When Hitchens died last December, his best friend Christopher Buckley (godddd, imagine how unbearable they must have been to hang out with, all quoting "The Faerie Queene" to each other and dropping words like aperçu into casual conversation) eulogized him in The New Yorker. I actually liked the eulogy in spite of myself, only because it was for the most part a fine piece of writing, if a bit fussy. But then there's this part:
As for the wit ... one day we were talking about Stalin. I observed that Stalin, eventual murderer of twenty, thirty—forty?—million, had trained as a priest. Not skipping a beat, Christopher remarked, "Indeed, was he not among the more promising of the Tbilisi ordinands?"
I thought—as I did perhaps one thousand times over the course of our three-decade long tutorial—Wow.

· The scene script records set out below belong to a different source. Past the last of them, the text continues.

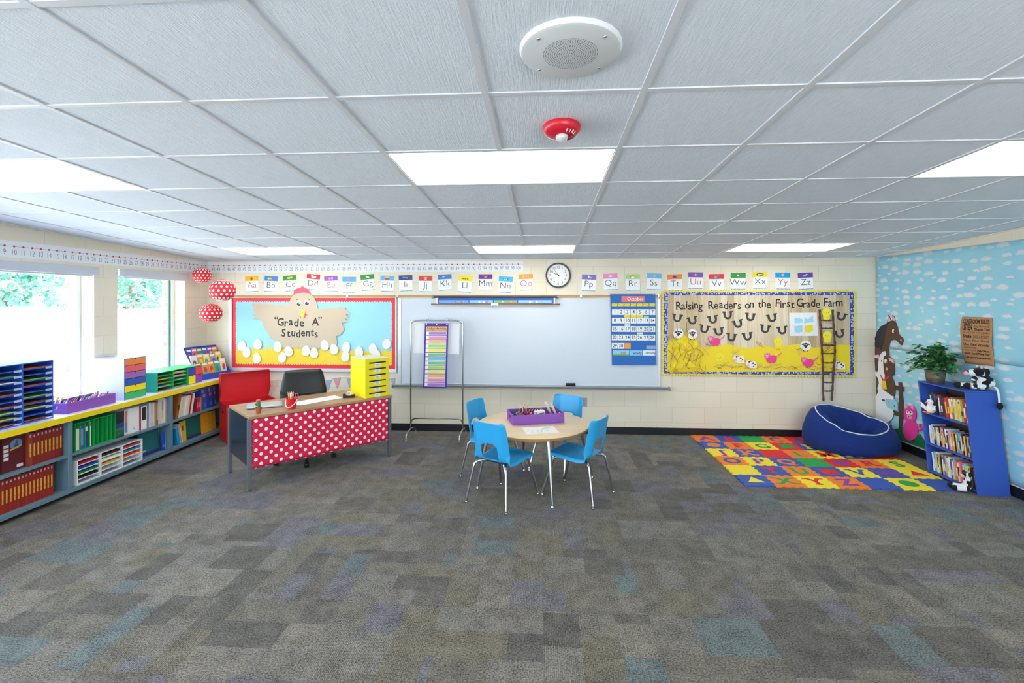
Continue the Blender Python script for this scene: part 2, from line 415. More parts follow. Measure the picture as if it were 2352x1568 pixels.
M_GLOW = emit((1.0, .965, .90), 4.9)
LNAME = {(-6, 1): 'bright ceiling light panel nearest the window wall, large in the upper left', (-1, 1): 'bright ceiling light panel straight behind the red alarm', (4, 1): 'bright ceiling light panel at the upper right edge, over the open floor',
         (-6, 6): 'bright ceiling light panel close to the back wall above the chicken board', (-1, 6): 'bright ceiling light panel close to the back wall by the clock', (4, 6): 'bright ceiling light panel close to the back wall above the farm board'}
for i, j in LIGHTS:
    x0, x1 = -.2254 + .6096 * i + hw, -.2254 + .6096 * (i + 2) - hw
    y0, y1 = 1.884 + .6088 * j + hw, 1.884 + .6088 * (j + 1) - hw
    t = thing('ceiling_light', LNAME.get((i, j), 'recessed ceiling light panel added for fill in the unseen ceiling behind the viewer'), 'ceiling light', ((x0 + x1) / 2, (y0 + y1) / 2, ZC((y0 + y1) / 2)), 'recessed light panels' if j > 0 else 'added light panels behind the viewer')
    def zz(y, d): return ZC(y) + d
    m = MB()
    for (a, b, c, d) in ((x0, x0 + .006, y0, y1), (x1 - .006, x1, y0, y1), (x0, x1, y0, y0 + .006), (x0, x1, y1 - .006, y1)):
        m.add([(x, y, zz(y, e)) for x in (a, b) for y in (c, d) for e in (-.003, .07)], [(0, 1, 3, 2), (4, 6, 7, 5), (0, 4, 5, 1), (2, 3, 7, 6), (0, 2, 6, 4), (1, 5, 7, 3)])
    m.add([(x, y, zz(y, e)) for x in (x0, x1) for y in (y0, y1) for e in (.07, .08)], [(0, 1, 3, 2), (4, 6, 7, 5), (0, 4, 5, 1), (2, 3, 7, 6), (0, 2, 6, 4), (1, 5, 7, 3)])
    m.build('housing', M_WHITE, t)
    ym = (y0 + y1) / 2
    for a, b in ((y0 + .008, ym - .004), (ym + .004, y1 - .008)):
        MB().add([(x, y, zz(y, e)) for x in (x0 + .008, x1 - .008) for y in (a, b) for e in (.012, .018)], [(0, 1, 3, 2), (4, 6, 7, 5), (0, 4, 5, 1), (2, 3, 7, 6), (0, 2, 6, 4), (1, 5, 7, 3)]).build('diffuser', M_GLOW, t)
    MB().add([(x, y, zz(y, e)) for x in (x0 + .006, x1 - .006) for y in (ym - .004, ym + .004) for e in (.006, .02)], [(0, 1, 3, 2), (4, 6, 7, 5), (0, 4, 5, 1), (2, 3, 7, 6), (0, 2, 6, 4), (1, 5, 7, 3)]).build('centre_rib', M_WHITE, t)

# loudspeaker and fire alarm in the ceiling
TILT = Matrix.Rotation(-.05, 4, 'X')
def on_ceiling(x, y): return Matrix.Translation((x, y, ZC(y))) @ TILT
sx, sy = .088, 1.592
t = thing('ceiling_speaker', 'round white loudspeaker plate in the ceiling with a pierced middle', 'speaker', (sx, sy, ZC(sy)))
Mc = on_ceiling(sx, sy)
MB().lathe([(.0, -.018), (.150, -.018), (.160, -.014), (.166, -.004), (.166, .004), (0, .004)], 64, M=Mc).build('face_plate', mat('e4e5e9', .45), t, smooth=35)
m = MB()
for k in range(1, 13):
    for q in range(max(1, 6 * k)):
        a = 2 * PI * q / (6 * k) + k * .13; r = k * .0073
        m.add([(r * math.cos(a) + .0019 * math.cos(w * PI / 3), r * math.sin(a) + .0019 * math.sin(w * PI / 3), -.0186) for w in range(6)], [(0, 1, 2, 3, 4, 5)], M=Mc)
m.build('grille', mat('5b5f66', .7), t, solid=False)
for a in (42, 138, 222, 318):
    MB().ball((.137 * math.cos(R(a)), .137 * math.sin(R(a)), -.018), (.006, .006, .004), 10, 6, M=Mc).build('screw', M_STEEL, t, smooth=0)
sx, sy = .083, 2.20
t = thing('fire_alarm', 'round red fire alarm with clear strobe lens hanging under the ceiling', 'fire alarm', (sx, sy, ZC(sy)))
Mc = on_ceiling(sx, sy)
MB().lathe([(0, -.058), (.030, -.058), (.050, -.054), (.068, -.046), (.080, -.034), (.087, -.018), (.087, -.010), (.078, -.008), (.078, 0), (0, 0)], 48, M=Mc).build('housing', mat('d01830', .3), t, smooth=40)
m = MB()
for r in (.034, .040, .046, .052, .058):
    m.tube([Vector((.028 + (r - .025) * math.cos(a), .030 * 0 + (r - .025) * math.sin(a) - .03 * 0, -.0575 + max(0, (abs(.028 + (r - .025) * math.cos(a)) - .03)) * .22)) for a in [2 * PI * q / 20 for q in range(20)]], .0011, 5, closed=True, M=Mc)
m.build('sounder_ring', mat('a01028', .4), t)
gm = mat('eef2f5', .08, 0.0, .6); gm2 = bpy.data.materials.new('clear_lens'); gm2.use_nodes = True
gb = gm2.node_tree.nodes['Principled BSDF']; gb.inputs['Transmission Weight'].default_value = .35; gb.inputs['Roughness'].default_value = .05; gb.inputs['Base Color'].default_value = (.95, .96, .97, 1)
MB().ball((0, -.018, -.060), (.028, .026, .024), 20, 12, M=Mc).build('strobe_lens', gm2, t, smooth=0)
MB().ball((0, -.018, -.056), (.012, .012, .014), 10, 8, M=Mc).build('strobe_tube', M_STEEL, t, smooth=0)
m = MB()
for q, ch in enumerate('FIRE'):
    ang = R(-72 + q * 13) ; rr = .066
    def fr(a, b, d, ang=ang): 
        return Vector(((rr - .006 + b) * math.cos(ang) - a * math.sin(ang), (rr - .006 + b) * math.sin(ang) + a * math.cos(ang), -.0515 + d + (rr - .006 + b - .060) * .9))
    m.text(ch, .018, fr, 0, 0, -.0035, bold=.02, sx=1, M=Mc)
m.build('lettering', mat('ffffff', .5), t, solid=False)

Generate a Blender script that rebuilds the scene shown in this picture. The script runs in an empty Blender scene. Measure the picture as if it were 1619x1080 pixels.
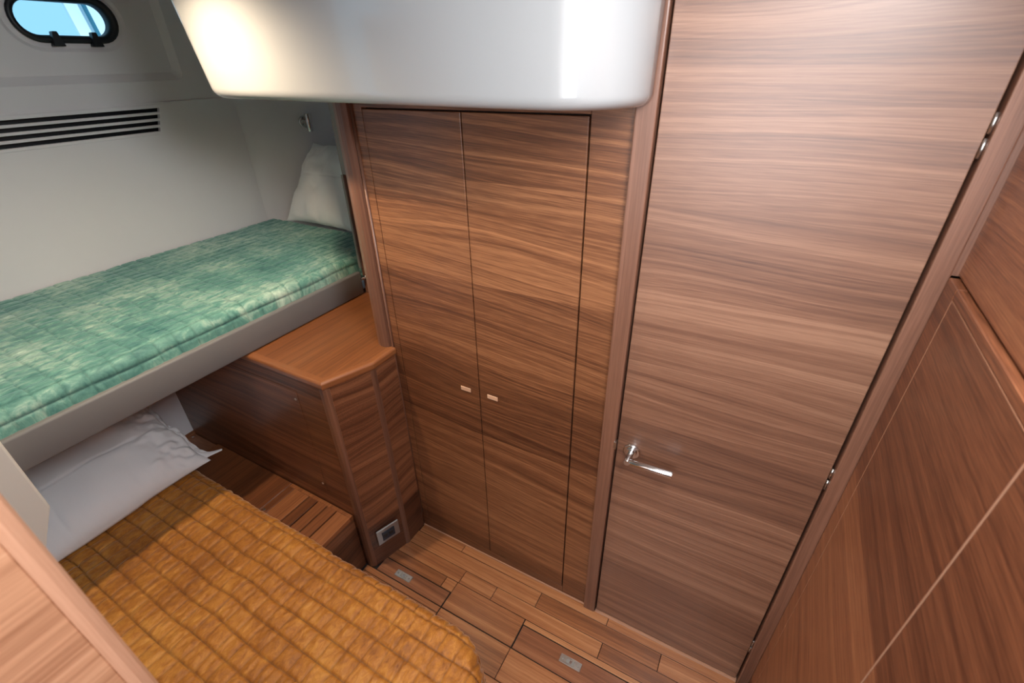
import bpy, bmesh, math, random
import numpy as np
from mathutils import Vector, Matrix

random.seed(7)
rng = np.random.default_rng(7)
S = bpy.context.scene
COL = S.collection

# ------------------------------------------------------------------ camera
cam_d = bpy.data.cameras.new('camera')
cam = bpy.data.objects.new('camera', cam_d)
COL.objects.link(cam)
cam_d.sensor_width = 36.0
cam_d.lens = 741.67 / 1619 * 36.0
cam_d.clip_start = 0.02
cam_d.dof.use_dof = True; cam_d.dof.focus_distance = 1.8; cam_d.dof.aperture_fstop = 4.0
yaw, pitch, roll = math.radians(29.556), math.radians(30.859), math.radians(-1.2636)
fw = Vector((-math.sin(yaw) * math.cos(pitch), math.cos(yaw) * math.cos(pitch), -math.sin(pitch)))
rt = Vector((math.cos(yaw), math.sin(yaw), 0))
up = rt.cross(fw)
r2 = math.cos(roll) * rt + math.sin(roll) * up
u2 = -math.sin(roll) * rt + math.cos(roll) * up
m = Matrix((r2, u2, -fw)).transposed().to_4x4()
m.translation = Vector((0, 0, 1.95))
cam.matrix_world = m
S.camera = cam

# ------------------------------------------------------------------ world, lights, exposure
W = bpy.data.worlds.new('sky'); S.world = W
W.use_nodes = True
wb = W.node_tree.nodes['Background']
wb.inputs[0].default_value = (0.34, 0.58, 0.78, 1)
wb.inputs[1].default_value = 1.3

def area(name, loc, target, sx, sy, energy, color):
    d = bpy.data.lights.new(name, 'AREA')
    d.shape = 'RECTANGLE'; d.size = sx; d.size_y = sy
    d.energy = energy; d.color = color
    o = bpy.data.objects.new(name, d); COL.objects.link(o)
    o.location = loc
    o.rotation_euler = (Vector(target) - Vector(loc)).to_track_quat('-Z', 'Y').to_euler()
    return o

# area fills added out of view: overhead, and at the companionway behind the camera
sun_d = bpy.data.lights.new('sun', 'SUN'); sun_d.energy = 2.5; sun_d.angle = 0.01
sun = bpy.data.objects.new('sun', sun_d); COL.objects.link(sun)
sun.rotation_euler = Vector((-0.75, 0.1, -0.7)).to_track_quat('-Z', 'Y').to_euler()
area('overhead_fill', (0.04, 0.46, 2.27), (-0.85, 0.44, 1.10), 0.40, 0.55, 23, (0.93, 0.97, 1.0))
area('companionway_fill', (-0.12, -1.02, 1.75), (-0.12, 1.0, 1.45), 0.75, 1.0, 17, (0.95, 0.975, 1.0))

S.view_settings.view_transform = 'Standard'
S.view_settings.look = 'None'
S.view_settings.gamma = 1.0
S.view_settings.use_curve_mapping = False
S.view_settings.exposure = 0.30

# ------------------------------------------------------------------ materials
def lin(r, g, b):
    f = lambda c: (c / 255 / 12.92) if c / 255 <= 0.04045 else ((c / 255 + 0.055) / 1.055) ** 2.4
    return (f(r), f(g), f(b), 1)

def newmat(name):
    mt = bpy.data.materials.new(name); mt.use_nodes = True
    return mt, mt.node_tree.nodes, mt.node_tree.links, mt.node_tree.nodes['Principled BSDF']

def plain(name, rgb, rough=0.5, metal=0.0, spec=0.5, coat=0.0, bump=0.0, bscale=200, var=0.03):
    mt, N, L, b = newmat(name)
    g = N.new('ShaderNodeNewGeometry')
    nz = N.new('ShaderNodeTexNoise'); nz.inputs['Scale'].default_value = bscale
    L.new(g.outputs['Position'], nz.inputs['Vector'])
    mx = N.new('ShaderNodeMix'); mx.data_type = 'RGBA'
    c = lin(*rgb)
    mx.inputs[6].default_value = (c[0] * (1 - var), c[1] * (1 - var), c[2] * (1 - var), 1)
    mx.inputs[7].default_value = (min(1, c[0] * (1 + var)), min(1, c[1] * (1 + var)), min(1, c[2] * (1 + var)), 1)
    L.new(nz.outputs[0], mx.inputs[0]); L.new(mx.outputs[2], b.inputs['Base Color'])
    b.inputs['Roughness'].default_value = rough
    b.inputs['Metallic'].default_value = metal
    b.inputs['Specular IOR Level'].default_value = spec
    b.inputs['Coat Weight'].default_value = coat
    b.inputs['Coat Roughness'].default_value = 0.06
    if bump:
        bp = N.new('ShaderNodeBump'); bp.inputs['Strength'].default_value = bump; bp.inputs['Distance'].default_value = 0.001
        L.new(nz.outputs[0], bp.inputs['Height']); L.new(bp.outputs[0], b.inputs['Normal'])
    return mt

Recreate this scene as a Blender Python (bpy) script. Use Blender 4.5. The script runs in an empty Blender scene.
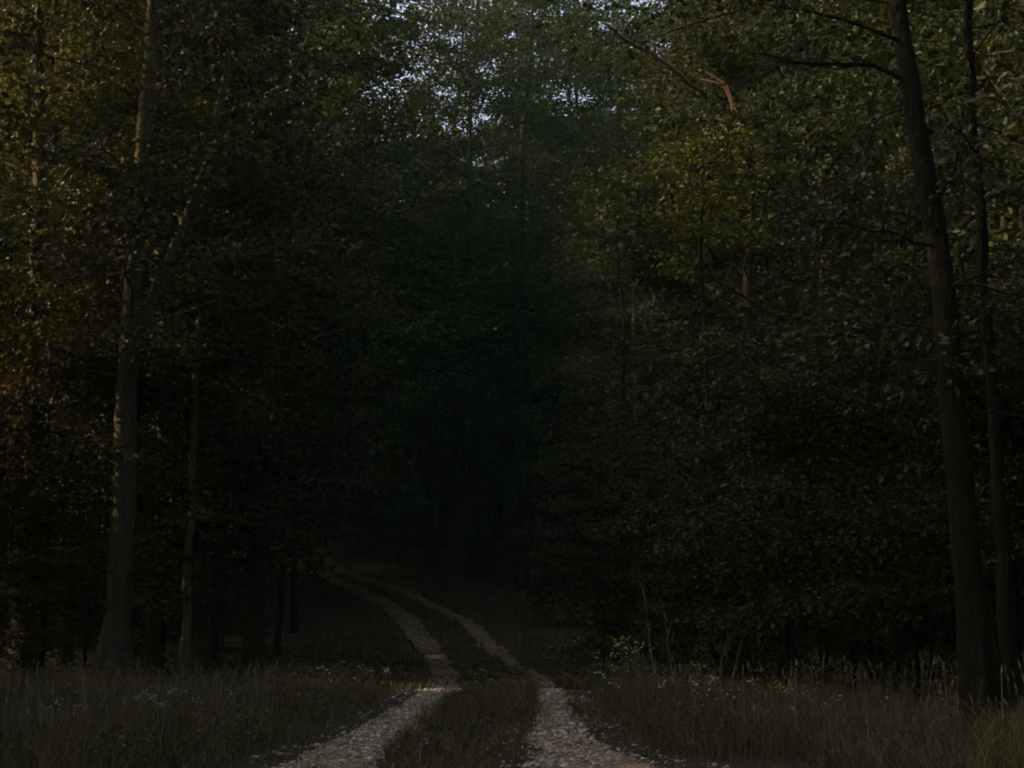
import bpy, math, random
import numpy as np
from mathutils import Vector

# ------------------------------------------------------------------ camera, sky, sun, exposure
scene = bpy.context.scene
COL = scene.collection
R = math.radians
F_PX, PITCH, CAM_Z = 1422.0, R(9.3), 1.05

cam_data = bpy.data.cameras.new("camera")
cam_data.sensor_width = 36.0
cam_data.lens = F_PX / 1024 * 36.0
cam_data.clip_start = 0.1
cam_data.clip_end = 2000
cam = bpy.data.objects.new("camera", cam_data)
cam.location = (0, 0, CAM_Z)
cam.rotation_euler = (R(90) + PITCH, 0, 0)
COL.objects.link(cam)
scene.camera = cam

SUN_ELEV, SUN_AZ = R(34), R(272)          # azimuth measured clockwise from +Y: from the left
world = bpy.data.worlds.new("World")
scene.world = world
world.use_nodes = True
wn = world.node_tree
bg = wn.nodes["Background"]
sky = wn.nodes.new("ShaderNodeTexSky")
sky.sky_type = 'NISHITA'
sky.sun_disc = False
sky.sun_elevation = SUN_ELEV
sky.sun_rotation = SUN_AZ
sky.air_density = 1.0
sky.dust_density = 5.0
sky.ozone_density = 0.6
tint = wn.nodes.new("ShaderNodeMix"); tint.data_type = 'RGBA'; tint.blend_type = 'MULTIPLY'
tint.inputs["Factor"].default_value = 1.0
tint.inputs["B"].default_value = (1.14, .96, .94, 1)      # the lavender of a late sky
wn.links.new(sky.outputs[0], tint.inputs["A"])
wn.links.new(tint.outputs["Result"], bg.inputs[0])
bg.inputs[1].default_value = 0.12

sun_data = bpy.data.lights.new("sun", 'SUN')
sun_data.energy = 3.0
sun_data.angle = R(0.6)
sun_data.color = (1.0, 0.80, 0.55)
sun = bpy.data.objects.new("sun", sun_data)
sd = Vector((math.sin(SUN_AZ) * math.cos(SUN_ELEV), math.cos(SUN_AZ) * math.cos(SUN_ELEV), math.sin(SUN_ELEV)))
sun.rotation_euler = (-sd).to_track_quat('-Z', 'Y').to_euler()
sun.location = sd * 60
COL.objects.link(sun)

vs = scene.view_settings
vs.view_transform = 'Standard'
vs.look = 'None'
vs.gamma = 1.0
vs.use_curve_mapping = False
vs.exposure = 1.75
scene.cycles.max_bounces = 5
scene.cycles.diffuse_bounces = 3
scene.cycles.glossy_bounces = 1
scene.cycles.transmission_bounces = 3
scene.cycles.use_denoising = True
scene.cycles.filter_width = 1.9

# ------------------------------------------------------------------ pixel <-> world helpers (for measuring the photograph)
CP, SP = math.cos(PITCH), math.sin(PITCH)
def pix(px, row, D):
    xc, yc = (px - 512) / F_PX, (384 - row) / F_PX
    k = D / (CP - yc * SP)
    return np.array([xc * k, D, CAM_Z + (SP + yc * CP) * k])
def gx(px, D, z=0.0):
    return (px - 512) / F_PX * (D * CP + (z - CAM_Z) * SP)

# ------------------------------------------------------------------ terrain
TY = np.array([-400, -20, 0, 12, 19, 20.6, 23, 26, 32, 37, 44, 49, 55, 62, 80, 110, 150, 500], float)
TZ = np.array([0, 0, 0, 0,   .04, .02, -.09, -.06, .08, .32, .96, 1.46, 2.09, 2.84, 6.0, 13.0, 22.0, 30.0], float)
_fy = np.arange(-400, 500, .2)
_fz = np.interp(_fy, TY, TZ)
_k = np.hanning(15); _k /= _k.sum()
_fz = np.convolve(np.pad(_fz, 7, mode='edge'), _k, mode='valid')
def sstep(a, b, x):
    t = np.clip((x - a) / (b - a), 0, 1)
    return t * t * (3 - 2 * t)
def ground(x, y):
    x = np.asarray(x, float); y = np.asarray(y, float)
    base = np.interp(y, _fy, _fz)
    w = 1 - .8 * sstep(1.0, 9.0, x - .02 * np.maximum(y - 30, 0)) * (1 - sstep(55, 95, y))
    z = np.where(y > 30, base * w, base * np.where(np.abs(x) < 60, 1, 1))
    z = z + .05 * np.sin(x * .9 + y * .35) * sstep(3, 8, np.abs(x)) + .04 * np.sin(y * .8 - x * .5) * sstep(3, 8, np.abs(x))
    return z

# ------------------------------------------------------------------ mesh helpers
def make_mesh(name, verts, faces, mats, mat_idx=None, smooth=False):
    """verts (n,3); faces: list of (m,k) arrays with constant k"""
    me = bpy.data.meshes.new(name)
    verts = np.asarray(verts, np.float32)
    faces = [np.asarray(f, np.int32) for f in faces if len(f)]
    me.vertices.add(len(verts))
    me.vertices.foreach_set("co", verts.ravel())
    loops = np.concatenate([f.ravel() for f in faces])
    tot = np.concatenate([np.full(len(f), f.shape[1], np.int32) for f in faces])
    start = np.concatenate([[0], np.cumsum(tot)[:-1]]).astype(np.int32)
    me.loops.add(len(loops))
    me.loops.foreach_set("vertex_index", loops)
    me.polygons.add(len(tot))
    me.polygons.foreach_set("loop_start", start)
    me.polygons.foreach_set("loop_total", tot)
    if mat_idx is not None:
        me.polygons.foreach_set("material_index", np.asarray(mat_idx, np.int32))
    if smooth:
        me.polygons.foreach_set("use_smooth", np.ones(len(tot), bool))
    for m in (mats if isinstance(mats, (list, tuple)) else [mats]):
        me.materials.append(m)
    me.update(calc_edges=True)
    me.validate()
    return me
def link(name, me, parent=None):
    o = bpy.data.objects.new(name, me)
    COL.objects.link(o)
    if parent is not None:
        o.parent = parent
    return o
def tag(o, label=None, cat=None, group=None, kind=None):
    if label: o["label"] = label
    if cat: o["category"] = cat
    if group: o["group"] = group
    if kind: o["kind"] = kind
    return o
def empty(name, loc, rz=0.0, scale=1.0):
    o = bpy.data.objects.new(name, None)
    o.empty_display_size = .3
    o.location = loc
    o.rotation_euler = (0, 0, rz)
    o.scale = (scale,) * 3 if np.isscalar(scale) else scale
    COL.objects.link(o)
    return o

class Tubes:
    def __init__(self):
        self.v, self.q, self.t, self.n = [], [], [], 0
    def add(self, pts, rad, sides=6, flute=0.0, rng=None, cap=True):
        pts = np.asarray(pts, float); rad = np.asarray(rad, float)
        n = len(pts)
        tan = np.gradient(pts, axis=0)
        tan /= np.linalg.norm(tan, axis=1)[:, None] + 1e-9
        ref = np.array([0, 0, 1.0]) if abs(tan[0][2]) < .8 else np.array([0, 1.0, 0])
        u = np.cross(tan, ref); u /= np.linalg.norm(u, axis=1)[:, None] + 1e-9
        w = np.cross(tan, u)
        a = np.linspace(0, 2 * np.pi, sides, endpoint=False)
        rr = rad[:, None] * np.ones(sides)[None]
        if flute and rng is not None:
            ph = rng.uniform(0, 6.28, 4)
            h = np.arange(n)[:, None] * .25
            rr = rr * (1 + flute * (np.sin(3 * a + ph[0] + h * .3) * .5 + np.sin(5 * a + ph[1] - h * .4) * .35 + .5 * np.sin(h * 1.3 + 2 * a + ph[2])) + rng.normal(0, flute * .35, (n, sides)))
        V = pts[:, None, :] + rr[..., None] * (np.cos(a)[None, :, None] * u[:, None, :] + np.sin(a)[None, :, None] * w[:, None, :])
        idx = np.arange(n * sides).reshape(n, sides) + self.n
        nx = np.roll(idx, -1, axis=1)
        self.q.append(np.stack([idx[:-1], nx[:-1], nx[1:], idx[1:]], -1).reshape(-1, 4))
        self.v.append(V.reshape(-1, 3)); self.n += n * sides
        if cap:
            self.v.append(pts[-1:] + tan[-1:] * rad[-1] * .5)
            c = np.full(sides, self.n)
            self.t.append(np.stack([idx[-1], nx[-1], c], -1)); self.n += 1
    def mesh(self, name, mat):
        return make_mesh(name, np.concatenate(self.v), [np.concatenate(self.q)] + ([np.concatenate(self.t)] if self.t else []), mat, smooth=True)

def norm(a):
    return a / (np.linalg.norm(a, axis=-1, keepdims=True) + 1e-9)
def leaf_mesh(name, P, d, nrm, size, mat, width=.62):
    """one folded leaf per row: base, right, tip, left"""
    d = norm(d)
    s = norm(np.cross(d, nrm)); up = np.cross(s, d)
    L = size[:, None]
    b = P
    tip = P + d * L - up * L * .10
    r = P + d * L * .45 + s * L * width * .5 + up * L * .12
    l = P + d * L * .45 - s * L * width * .5 + up * L * .12
    r2 = P + d * L * .78 + s * L * width * .30 + up * L * .05
    l2 = P + d * L * .78 - s * L * width * .30 + up * L * .05
    V = np.stack([b, r, r2, tip, l2, l], 1).reshape(-1, 3)
    i = np.arange(len(P))[:, None] * 6
    f = np.concatenate([i + np.array([[0, 1, 2, 3]]), i + np.array([[0, 3, 4, 5]])])
    return make_mesh(name, V, [f], mat)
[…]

A few days later, at a dinner, the subject of Stalin having come up, I ventured to my dinner partner, "Indeed, was he not among the more promising of the Tbilisi ordinands?" The lady to whom I had proferred this thieved aperçu [ed. note: see??] stopped chewing her salmon, repeated the line I had so casually tossed off, and said with frank admiration, "That's brilliant."
This has driven me crazy since I first read it six months ago. I desperately feel like I'm missing something. The definitive example in all the world of Hitchens' towering wit was when he was able to remember off-hand the capital of Georgia and a synonym for "priest in training"? And make a sarcastic remark using those factoids? And then the salmon-chewing lady two days later stopped chewing her salmon just to bask in its brilliance? I was sure for literally months that there was a pun or something in there that I was missing.
But I don't think so. I suspect that it was just an example of something that the earlier Vanity Fair essay made very clear: Christopher Hitchens was not funny. He was a pompous turd who substituted a large vocabulary and deep reserve of trivia for a sense of humor.
Which brings me back to the Adam Carolla thing. I don't care, still don't, about the "news" of it. But the desperate crush of near-identical tweets and Hitchens-style "comedic" essays it set off did make me realize something. Carolla is right that most women aren't funny -- but that's only because most people aren't funny.